What's better about the profession today?

"The technology," he said. "Everybody coming in has to be certified to be a paramedic now. The advances in equipment and special skills. We (Longview Fire Department) have guys who are specialized in all kinds of areas."

Like hazardous materials, he said. And high angle rescue; swift water rescue.

"This department is always looking for a better way to serve the citizens. It's really a pro-active department and they've got guys who can do anything."

Most memorable moments on the job?

There are too many, he said, over the span of 33 years. But one thought sticks out:

"Any time you leave the station, going to a call and you can see smoke from the station, your heart rate gets going in a whole different gear. You change your train of thought right away when you see the smoke."

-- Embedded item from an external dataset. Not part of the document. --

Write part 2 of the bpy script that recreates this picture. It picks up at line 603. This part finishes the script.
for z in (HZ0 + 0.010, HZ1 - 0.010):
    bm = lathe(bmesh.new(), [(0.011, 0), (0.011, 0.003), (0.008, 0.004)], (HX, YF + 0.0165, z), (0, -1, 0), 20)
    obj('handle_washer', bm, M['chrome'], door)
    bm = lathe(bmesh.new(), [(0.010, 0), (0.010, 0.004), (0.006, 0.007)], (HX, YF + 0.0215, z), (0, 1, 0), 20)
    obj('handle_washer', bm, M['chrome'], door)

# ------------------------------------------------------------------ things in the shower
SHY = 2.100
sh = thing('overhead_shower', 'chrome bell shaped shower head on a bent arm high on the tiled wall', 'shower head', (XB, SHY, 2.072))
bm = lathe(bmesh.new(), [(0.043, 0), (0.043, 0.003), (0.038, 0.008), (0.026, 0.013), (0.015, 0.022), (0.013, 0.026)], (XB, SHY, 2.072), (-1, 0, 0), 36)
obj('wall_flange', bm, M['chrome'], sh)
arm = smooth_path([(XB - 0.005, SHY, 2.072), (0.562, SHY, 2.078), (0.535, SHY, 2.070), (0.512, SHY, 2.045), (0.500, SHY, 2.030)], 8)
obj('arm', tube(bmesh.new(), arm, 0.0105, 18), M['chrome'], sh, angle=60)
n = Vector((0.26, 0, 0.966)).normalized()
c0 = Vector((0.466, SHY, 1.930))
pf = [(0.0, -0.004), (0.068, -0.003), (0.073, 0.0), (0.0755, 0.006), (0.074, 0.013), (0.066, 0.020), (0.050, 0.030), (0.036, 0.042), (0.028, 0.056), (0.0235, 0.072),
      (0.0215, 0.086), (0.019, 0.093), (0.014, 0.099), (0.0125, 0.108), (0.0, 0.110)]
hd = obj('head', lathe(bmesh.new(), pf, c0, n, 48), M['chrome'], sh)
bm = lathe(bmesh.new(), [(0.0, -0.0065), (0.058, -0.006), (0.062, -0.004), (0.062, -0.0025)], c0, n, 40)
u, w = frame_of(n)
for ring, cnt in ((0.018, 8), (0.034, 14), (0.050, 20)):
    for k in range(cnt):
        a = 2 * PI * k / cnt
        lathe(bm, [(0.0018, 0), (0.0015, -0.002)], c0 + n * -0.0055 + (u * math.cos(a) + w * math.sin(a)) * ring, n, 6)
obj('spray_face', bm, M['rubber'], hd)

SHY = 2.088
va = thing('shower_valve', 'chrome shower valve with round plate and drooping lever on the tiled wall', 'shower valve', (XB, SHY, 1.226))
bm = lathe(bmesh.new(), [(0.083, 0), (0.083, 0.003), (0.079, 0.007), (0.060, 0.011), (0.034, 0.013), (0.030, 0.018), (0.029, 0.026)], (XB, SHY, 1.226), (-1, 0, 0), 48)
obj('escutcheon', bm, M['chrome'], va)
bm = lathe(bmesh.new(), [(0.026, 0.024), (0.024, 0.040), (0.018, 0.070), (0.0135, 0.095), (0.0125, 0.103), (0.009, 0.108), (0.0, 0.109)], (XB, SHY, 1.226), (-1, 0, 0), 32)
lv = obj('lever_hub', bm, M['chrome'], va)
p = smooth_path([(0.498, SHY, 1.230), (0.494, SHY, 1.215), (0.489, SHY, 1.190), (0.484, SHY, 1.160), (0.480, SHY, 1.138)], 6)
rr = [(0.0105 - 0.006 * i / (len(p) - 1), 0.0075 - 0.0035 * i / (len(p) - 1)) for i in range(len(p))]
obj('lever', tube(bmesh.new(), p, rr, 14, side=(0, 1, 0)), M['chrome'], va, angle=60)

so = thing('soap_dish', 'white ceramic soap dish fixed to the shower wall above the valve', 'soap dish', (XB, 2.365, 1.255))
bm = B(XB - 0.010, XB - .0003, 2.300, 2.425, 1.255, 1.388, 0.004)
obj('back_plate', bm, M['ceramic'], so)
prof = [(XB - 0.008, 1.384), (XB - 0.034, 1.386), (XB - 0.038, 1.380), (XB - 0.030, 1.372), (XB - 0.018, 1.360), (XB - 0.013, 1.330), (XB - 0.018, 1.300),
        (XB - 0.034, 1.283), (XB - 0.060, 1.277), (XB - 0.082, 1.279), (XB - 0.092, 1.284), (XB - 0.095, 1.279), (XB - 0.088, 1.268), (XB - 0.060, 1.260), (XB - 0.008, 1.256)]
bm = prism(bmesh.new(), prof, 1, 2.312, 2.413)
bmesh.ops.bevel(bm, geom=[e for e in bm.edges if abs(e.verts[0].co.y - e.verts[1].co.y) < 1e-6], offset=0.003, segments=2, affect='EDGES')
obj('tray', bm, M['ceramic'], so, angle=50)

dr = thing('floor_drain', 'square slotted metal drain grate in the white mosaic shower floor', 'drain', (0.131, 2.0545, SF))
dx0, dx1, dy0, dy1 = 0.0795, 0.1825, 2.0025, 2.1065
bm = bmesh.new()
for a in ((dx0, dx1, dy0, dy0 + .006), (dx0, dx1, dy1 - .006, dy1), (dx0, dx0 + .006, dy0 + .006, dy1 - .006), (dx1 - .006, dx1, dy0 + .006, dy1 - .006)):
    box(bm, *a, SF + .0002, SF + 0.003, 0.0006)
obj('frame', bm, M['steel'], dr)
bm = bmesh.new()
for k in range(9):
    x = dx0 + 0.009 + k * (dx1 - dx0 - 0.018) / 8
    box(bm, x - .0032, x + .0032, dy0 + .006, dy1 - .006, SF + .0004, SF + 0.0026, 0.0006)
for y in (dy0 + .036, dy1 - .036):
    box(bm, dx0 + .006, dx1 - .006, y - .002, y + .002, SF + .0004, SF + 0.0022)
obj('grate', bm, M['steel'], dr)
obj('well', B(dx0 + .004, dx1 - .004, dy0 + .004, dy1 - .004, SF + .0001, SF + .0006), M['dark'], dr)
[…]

So many memories he leaves behind.

The grandfather is sad, but excited, too.

"I have so much I've been trying to do for so long."

Mauldin is an avid photographer and he loves to ride his bike.

"I always said, I wasn't going to retire to do something else – I was going to retire to fish and ride."

But, Mauldin concedes – he might work, doing something. He just might.

Mauldin leaves the department as part of an elite group of firefighters who served for more than 30 years.

His retirement reception is at 2 p.m. today, at the Longview Training Facility on American Legion Boulevard. The public is welcome to attend, Zackary said.